Así, los hitos culturales son sustituidos por chalés independientes o centros comerciales que cubren antiguas viviendas y enigmáticos mausoleos. Hay Estados constituidos para borrar la vida que ellos quieren ocupar. Obvian que la actualidad se actualiza a partir de algo, con lo cual es necesario el pasado, pero sueñan con la eternidad del presente.

Hace centurias que el culto a una salvaje abstracción pretende sustituir la veneración de los restos humanos: purificar y eliminar toda intermediación que obstaculiza al individuo en sus deseos de alcanzar la gloria, tiene como resultado aniquilar el medio, pues es un obstáculo.

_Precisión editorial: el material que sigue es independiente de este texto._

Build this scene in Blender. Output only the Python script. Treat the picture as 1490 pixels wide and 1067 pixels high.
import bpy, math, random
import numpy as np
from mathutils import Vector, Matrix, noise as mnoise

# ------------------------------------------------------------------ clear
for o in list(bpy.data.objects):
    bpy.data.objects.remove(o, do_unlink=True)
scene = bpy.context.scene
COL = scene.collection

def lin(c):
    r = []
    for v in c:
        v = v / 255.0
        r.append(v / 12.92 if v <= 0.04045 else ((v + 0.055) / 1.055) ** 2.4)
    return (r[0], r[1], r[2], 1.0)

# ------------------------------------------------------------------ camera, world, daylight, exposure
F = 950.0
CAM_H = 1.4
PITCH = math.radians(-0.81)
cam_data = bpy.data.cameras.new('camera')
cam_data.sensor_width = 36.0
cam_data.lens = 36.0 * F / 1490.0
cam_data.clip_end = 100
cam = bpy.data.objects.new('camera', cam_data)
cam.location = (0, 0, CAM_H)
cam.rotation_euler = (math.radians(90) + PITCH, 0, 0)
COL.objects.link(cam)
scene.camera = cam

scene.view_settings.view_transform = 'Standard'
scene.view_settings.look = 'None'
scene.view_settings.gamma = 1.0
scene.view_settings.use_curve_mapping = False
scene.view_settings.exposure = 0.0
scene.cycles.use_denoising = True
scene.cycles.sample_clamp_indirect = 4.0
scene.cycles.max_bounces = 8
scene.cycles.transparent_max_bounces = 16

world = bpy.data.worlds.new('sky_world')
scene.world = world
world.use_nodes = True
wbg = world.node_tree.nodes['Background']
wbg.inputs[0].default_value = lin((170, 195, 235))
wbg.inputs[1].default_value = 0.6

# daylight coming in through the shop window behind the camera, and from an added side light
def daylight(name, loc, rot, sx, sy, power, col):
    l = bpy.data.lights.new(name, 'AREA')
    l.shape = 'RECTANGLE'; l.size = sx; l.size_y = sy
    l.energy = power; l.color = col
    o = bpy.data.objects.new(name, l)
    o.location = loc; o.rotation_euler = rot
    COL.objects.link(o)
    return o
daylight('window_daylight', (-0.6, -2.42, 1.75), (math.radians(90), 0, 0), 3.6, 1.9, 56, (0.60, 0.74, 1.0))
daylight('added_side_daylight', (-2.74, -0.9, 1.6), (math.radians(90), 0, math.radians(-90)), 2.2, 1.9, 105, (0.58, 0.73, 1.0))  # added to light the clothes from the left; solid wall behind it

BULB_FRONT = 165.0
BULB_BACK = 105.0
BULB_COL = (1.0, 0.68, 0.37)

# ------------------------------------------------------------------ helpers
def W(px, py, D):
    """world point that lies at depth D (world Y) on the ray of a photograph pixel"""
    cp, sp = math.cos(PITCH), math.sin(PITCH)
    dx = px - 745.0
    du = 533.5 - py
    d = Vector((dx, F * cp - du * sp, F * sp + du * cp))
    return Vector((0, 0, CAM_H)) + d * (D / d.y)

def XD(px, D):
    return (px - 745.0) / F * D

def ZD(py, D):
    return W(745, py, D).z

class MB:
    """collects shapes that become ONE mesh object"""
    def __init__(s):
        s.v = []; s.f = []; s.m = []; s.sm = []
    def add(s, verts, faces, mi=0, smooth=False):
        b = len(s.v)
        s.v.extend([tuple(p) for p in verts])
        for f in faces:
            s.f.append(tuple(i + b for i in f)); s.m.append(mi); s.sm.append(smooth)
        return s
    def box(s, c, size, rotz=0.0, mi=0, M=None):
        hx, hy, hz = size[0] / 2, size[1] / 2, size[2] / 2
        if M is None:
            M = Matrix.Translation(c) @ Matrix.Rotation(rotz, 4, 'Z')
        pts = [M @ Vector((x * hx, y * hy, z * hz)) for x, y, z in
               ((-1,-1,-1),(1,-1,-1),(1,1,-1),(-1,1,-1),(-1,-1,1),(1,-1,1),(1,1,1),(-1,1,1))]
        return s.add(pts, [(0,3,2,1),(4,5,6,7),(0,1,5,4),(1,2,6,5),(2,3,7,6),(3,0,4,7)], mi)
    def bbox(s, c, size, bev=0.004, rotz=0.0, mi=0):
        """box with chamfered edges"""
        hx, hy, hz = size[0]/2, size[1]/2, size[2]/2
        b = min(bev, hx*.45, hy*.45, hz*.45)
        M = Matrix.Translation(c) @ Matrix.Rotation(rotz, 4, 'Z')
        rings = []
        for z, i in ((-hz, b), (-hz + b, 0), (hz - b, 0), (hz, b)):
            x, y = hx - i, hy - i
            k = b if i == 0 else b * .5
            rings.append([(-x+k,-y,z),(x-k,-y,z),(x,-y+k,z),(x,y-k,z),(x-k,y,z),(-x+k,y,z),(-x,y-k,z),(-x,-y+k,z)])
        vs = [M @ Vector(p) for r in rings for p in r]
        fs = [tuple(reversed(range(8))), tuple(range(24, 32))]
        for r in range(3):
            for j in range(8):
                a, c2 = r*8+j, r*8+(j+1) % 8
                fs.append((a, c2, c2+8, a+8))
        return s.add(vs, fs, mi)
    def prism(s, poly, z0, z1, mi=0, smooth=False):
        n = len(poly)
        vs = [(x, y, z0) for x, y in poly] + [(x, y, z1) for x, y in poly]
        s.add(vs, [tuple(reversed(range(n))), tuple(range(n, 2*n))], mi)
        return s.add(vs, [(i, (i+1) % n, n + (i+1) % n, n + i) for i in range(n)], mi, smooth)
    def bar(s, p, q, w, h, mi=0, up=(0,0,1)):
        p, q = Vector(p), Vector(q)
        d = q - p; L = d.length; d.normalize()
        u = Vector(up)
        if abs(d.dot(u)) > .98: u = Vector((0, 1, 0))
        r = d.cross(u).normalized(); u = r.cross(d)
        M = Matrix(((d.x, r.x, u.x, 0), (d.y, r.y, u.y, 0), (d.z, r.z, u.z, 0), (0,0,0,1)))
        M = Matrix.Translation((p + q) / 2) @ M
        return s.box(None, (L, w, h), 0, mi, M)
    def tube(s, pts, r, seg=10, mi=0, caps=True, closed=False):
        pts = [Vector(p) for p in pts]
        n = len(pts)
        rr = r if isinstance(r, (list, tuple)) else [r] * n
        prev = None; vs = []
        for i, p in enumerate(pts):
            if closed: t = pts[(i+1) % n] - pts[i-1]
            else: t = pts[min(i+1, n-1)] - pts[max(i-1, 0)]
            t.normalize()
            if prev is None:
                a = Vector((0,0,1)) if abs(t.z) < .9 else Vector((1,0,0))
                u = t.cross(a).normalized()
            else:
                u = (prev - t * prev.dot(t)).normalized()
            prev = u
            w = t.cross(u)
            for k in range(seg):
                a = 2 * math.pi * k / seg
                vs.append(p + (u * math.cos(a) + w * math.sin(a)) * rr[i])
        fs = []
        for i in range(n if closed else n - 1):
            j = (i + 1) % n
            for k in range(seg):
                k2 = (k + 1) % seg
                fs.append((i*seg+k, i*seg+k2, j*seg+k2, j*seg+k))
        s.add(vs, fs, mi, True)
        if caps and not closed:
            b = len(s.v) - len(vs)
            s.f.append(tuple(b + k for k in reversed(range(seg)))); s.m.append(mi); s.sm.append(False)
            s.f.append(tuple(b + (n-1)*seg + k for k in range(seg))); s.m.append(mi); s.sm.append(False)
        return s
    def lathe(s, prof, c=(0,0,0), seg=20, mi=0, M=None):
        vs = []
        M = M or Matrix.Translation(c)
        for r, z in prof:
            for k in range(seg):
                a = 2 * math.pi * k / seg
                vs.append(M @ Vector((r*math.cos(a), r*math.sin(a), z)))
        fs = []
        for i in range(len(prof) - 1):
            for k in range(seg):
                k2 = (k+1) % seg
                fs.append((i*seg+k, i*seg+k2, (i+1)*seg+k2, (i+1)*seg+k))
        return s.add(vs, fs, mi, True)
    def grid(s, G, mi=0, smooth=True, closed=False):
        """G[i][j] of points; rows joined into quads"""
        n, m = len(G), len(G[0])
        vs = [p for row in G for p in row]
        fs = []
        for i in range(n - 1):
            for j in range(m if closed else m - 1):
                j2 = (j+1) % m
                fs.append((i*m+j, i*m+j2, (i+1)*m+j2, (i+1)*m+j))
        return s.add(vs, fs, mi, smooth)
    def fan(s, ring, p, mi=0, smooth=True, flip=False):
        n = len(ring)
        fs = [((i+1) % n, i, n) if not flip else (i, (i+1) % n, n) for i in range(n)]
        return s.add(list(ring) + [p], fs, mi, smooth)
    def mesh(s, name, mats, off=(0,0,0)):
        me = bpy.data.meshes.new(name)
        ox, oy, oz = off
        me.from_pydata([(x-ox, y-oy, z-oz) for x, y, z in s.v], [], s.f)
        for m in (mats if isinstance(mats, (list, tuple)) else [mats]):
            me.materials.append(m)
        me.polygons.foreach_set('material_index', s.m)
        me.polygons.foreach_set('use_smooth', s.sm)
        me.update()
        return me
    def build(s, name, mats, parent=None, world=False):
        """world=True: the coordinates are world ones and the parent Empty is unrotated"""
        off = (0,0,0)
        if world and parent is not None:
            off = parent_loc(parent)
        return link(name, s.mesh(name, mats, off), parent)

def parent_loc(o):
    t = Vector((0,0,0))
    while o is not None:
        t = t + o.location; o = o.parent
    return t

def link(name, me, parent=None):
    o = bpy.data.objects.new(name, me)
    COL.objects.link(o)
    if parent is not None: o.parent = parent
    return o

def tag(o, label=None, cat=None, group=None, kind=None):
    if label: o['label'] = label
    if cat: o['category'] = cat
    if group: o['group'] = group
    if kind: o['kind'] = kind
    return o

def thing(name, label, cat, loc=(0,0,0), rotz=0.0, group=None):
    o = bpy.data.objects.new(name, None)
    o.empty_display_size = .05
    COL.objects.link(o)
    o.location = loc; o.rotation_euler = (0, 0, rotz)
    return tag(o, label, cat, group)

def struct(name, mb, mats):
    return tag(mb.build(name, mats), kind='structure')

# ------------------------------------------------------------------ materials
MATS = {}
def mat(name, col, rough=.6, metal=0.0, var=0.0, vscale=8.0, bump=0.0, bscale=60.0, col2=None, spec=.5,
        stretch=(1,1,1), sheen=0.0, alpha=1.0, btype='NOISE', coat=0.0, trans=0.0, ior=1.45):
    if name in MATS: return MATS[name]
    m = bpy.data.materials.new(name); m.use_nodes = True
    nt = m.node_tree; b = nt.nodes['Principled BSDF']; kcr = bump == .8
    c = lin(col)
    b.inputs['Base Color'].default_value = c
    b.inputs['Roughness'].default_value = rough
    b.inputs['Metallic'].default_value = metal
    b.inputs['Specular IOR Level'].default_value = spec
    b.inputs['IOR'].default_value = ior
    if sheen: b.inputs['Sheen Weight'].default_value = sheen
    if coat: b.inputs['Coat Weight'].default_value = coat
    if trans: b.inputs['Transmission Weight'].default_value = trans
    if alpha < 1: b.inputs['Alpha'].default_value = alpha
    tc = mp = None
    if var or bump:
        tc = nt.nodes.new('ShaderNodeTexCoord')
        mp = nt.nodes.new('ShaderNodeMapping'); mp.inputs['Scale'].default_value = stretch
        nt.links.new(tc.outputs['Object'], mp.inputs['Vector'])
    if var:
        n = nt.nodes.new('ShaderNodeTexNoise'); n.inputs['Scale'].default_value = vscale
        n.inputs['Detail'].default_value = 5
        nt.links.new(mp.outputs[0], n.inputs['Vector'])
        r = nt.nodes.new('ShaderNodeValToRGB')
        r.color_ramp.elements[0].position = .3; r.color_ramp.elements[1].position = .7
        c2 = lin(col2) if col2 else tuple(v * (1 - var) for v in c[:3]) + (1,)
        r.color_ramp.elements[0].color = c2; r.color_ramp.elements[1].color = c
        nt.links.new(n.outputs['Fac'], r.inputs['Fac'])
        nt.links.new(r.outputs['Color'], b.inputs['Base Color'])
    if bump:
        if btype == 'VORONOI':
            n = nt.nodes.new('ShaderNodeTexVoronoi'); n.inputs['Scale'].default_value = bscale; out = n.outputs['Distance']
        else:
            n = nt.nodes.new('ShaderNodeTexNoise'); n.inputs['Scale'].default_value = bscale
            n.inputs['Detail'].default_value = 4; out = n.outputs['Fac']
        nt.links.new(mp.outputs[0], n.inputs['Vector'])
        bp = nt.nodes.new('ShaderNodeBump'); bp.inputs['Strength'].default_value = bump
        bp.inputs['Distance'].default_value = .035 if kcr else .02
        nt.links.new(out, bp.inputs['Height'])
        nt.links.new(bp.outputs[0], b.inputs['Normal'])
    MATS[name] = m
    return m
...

Es común señalar la lucha por los combustibles fósiles como la única causa de la guerra. Pero también hay otras, que tienen que ver con los iconos. Si el petróleo alimenta la materia en Occidente, Oriente Próximo es su principal productor, tanto como de iconos míticos, reelaborados en las máquinas evangelistas en el nuevo continente. "Es notable ver la historia de la fe en este lugar y el trabajo que nuestro gobierno ha hecho para asegurar que el Estado judío permanezca. Estoy seguro de que el Señor trabaja aquí", dijo Pompeo hace meses. Su mente, como la de muchos otros, está trufada de apasionados cantos apocalípticos, aunque destinados a despeñarse por las escombreras de la historia.

Hace años que destruyeron multitud de esbeltos edificios milenarios, así como los mausoleos en Libia y Siria. La voladura de la enorme cúpula de oro de la mezquita del Imam Al Hadi (Samarra, febrero 2006) fue uno de los grandes atentados iconófobos, celebrado en silencio en los despachos del Plus Ultra, porque muchos dispensacionalistas y salafistas comparten su iconofobia. No hay conflicto entre Trump y Bin Salman. Bailar juntos con el bastón enhiesto es ya un clásico popular.

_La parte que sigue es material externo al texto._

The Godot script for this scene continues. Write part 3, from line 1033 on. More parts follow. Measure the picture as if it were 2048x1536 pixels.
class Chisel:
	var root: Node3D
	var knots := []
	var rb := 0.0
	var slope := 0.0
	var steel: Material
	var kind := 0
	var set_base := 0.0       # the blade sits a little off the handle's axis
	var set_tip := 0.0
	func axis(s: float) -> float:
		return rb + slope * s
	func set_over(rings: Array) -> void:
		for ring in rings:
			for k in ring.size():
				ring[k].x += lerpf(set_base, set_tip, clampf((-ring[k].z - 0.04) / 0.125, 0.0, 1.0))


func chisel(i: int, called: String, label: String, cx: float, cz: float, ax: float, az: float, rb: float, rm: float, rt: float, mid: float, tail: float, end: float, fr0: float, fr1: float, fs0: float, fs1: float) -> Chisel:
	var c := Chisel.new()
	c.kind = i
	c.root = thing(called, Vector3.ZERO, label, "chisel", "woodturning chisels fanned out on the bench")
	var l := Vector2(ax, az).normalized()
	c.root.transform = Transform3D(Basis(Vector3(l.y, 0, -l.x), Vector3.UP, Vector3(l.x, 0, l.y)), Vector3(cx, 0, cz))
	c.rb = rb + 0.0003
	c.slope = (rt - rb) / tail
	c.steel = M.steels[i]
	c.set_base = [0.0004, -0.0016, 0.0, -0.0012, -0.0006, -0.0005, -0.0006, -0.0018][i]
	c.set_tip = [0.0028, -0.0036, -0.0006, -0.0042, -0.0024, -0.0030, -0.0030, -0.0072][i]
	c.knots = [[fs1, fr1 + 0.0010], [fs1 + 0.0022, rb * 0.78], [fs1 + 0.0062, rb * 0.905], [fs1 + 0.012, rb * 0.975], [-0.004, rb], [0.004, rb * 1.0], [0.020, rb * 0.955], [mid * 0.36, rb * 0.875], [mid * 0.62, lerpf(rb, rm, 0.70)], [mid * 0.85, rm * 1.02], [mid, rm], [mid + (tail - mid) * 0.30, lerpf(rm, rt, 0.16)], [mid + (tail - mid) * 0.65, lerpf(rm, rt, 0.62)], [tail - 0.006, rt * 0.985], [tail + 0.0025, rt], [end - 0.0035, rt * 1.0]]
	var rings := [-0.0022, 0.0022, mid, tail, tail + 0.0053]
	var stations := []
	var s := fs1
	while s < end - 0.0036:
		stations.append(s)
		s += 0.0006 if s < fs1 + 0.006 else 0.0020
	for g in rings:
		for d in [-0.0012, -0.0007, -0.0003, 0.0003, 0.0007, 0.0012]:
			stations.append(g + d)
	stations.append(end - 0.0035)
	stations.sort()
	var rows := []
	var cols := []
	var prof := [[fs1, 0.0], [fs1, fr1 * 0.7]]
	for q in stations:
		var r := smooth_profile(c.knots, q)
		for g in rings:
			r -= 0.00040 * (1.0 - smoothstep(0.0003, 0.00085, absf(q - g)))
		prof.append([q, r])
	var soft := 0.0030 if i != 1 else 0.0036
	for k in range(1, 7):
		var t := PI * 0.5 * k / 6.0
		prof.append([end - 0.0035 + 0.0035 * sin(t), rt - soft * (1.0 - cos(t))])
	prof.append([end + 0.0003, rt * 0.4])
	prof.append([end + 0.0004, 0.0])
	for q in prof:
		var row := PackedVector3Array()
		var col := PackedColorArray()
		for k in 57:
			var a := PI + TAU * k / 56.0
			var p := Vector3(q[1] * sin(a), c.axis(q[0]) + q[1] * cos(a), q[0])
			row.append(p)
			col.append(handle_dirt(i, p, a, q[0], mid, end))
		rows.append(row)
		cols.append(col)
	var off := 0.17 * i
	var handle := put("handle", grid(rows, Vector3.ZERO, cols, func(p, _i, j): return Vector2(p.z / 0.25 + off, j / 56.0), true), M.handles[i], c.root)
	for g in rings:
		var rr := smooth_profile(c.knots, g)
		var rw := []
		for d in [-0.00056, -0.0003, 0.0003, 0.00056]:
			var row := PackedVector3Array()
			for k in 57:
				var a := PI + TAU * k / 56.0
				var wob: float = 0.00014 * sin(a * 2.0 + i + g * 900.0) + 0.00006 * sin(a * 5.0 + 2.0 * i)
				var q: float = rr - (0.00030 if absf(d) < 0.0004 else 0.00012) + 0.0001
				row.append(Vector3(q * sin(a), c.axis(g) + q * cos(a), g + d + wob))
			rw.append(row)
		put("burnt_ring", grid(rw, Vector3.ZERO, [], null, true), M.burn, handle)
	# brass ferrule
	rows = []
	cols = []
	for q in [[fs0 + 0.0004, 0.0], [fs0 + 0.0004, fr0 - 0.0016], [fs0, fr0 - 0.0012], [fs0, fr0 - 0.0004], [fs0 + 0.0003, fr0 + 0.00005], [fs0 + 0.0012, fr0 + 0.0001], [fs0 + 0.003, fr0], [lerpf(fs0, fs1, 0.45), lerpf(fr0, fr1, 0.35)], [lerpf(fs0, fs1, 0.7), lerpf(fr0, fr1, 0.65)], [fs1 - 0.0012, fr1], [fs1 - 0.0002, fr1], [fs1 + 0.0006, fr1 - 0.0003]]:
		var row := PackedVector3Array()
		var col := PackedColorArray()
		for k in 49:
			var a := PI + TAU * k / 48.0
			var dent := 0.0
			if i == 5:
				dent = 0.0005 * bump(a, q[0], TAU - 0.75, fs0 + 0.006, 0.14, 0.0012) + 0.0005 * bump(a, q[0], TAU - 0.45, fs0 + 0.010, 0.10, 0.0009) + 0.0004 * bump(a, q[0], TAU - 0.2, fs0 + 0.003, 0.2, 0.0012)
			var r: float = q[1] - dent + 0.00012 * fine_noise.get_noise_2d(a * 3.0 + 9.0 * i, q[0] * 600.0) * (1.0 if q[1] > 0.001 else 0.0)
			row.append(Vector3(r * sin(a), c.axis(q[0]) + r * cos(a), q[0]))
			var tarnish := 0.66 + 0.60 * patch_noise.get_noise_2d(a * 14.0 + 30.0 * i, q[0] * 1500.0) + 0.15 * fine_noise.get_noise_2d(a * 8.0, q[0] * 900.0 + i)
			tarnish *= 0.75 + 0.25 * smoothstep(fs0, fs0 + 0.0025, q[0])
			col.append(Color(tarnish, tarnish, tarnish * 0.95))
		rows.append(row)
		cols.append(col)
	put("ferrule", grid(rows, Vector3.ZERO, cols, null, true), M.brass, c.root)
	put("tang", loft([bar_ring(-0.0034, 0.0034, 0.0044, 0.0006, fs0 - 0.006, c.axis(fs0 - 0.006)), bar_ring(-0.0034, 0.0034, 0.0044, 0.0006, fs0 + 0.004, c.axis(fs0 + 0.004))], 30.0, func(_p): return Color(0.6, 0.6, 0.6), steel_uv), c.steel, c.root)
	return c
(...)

La amenaza de atacar los lugares culturales iraníes, tras el asesinato de Soleimaini, aunque desmentida más tarde, es significativa. En realidad, no es únicamente una batalla por la explotación de la energía, sino un conflicto por eliminar los símbolos del poder, que son los que sostienen las prácticas sociales. Una amenaza así solo es comparable a destruir grandes centros comerciales u oficinas, donde se desarrollan las liturgias comunitarias.

Al igual que la bomba atómica sobre Japón liquidó el culto a Hirohito, el fin de los mausoleos descabeza por completo la praxis social, para luego transformar el espacio cultual en un parque temático en la montaña Fuji.

Los talibanes tienen mucho en común con los dispensacionalistas en su iconoclastia. Ellos destruyeron los Budas de Bamiyan. En su lugar, queda un nicho vacío, aséptico, una oquedad que escenifica la nada más descorazonadora.

Pompeo tal vez sueñe con aniquilar los gigantescos mausoleos iraníes o iraquíes, donde millones procesionan. Daesh también amenazó la iconodulia ivaticana y al propio Vaticano, lo que establece un paralelismo inquietante con la virulencia dispensacionalista. Ambos tienen mucho en común, y hasta el más despistado/a sabe que EEUU alimentó a varios grupos terroristas.

Si el salafismo internacional destruyó incontables mausoleos en todo el mundo, la teopolítica evangelista hace algo parecido, a través de sus mercenarios de la maza y la retroexcavadora, porque la unificación de la doctrina, el pensamiento y la acción económica, pasan por la simplificación de las praxis sociales.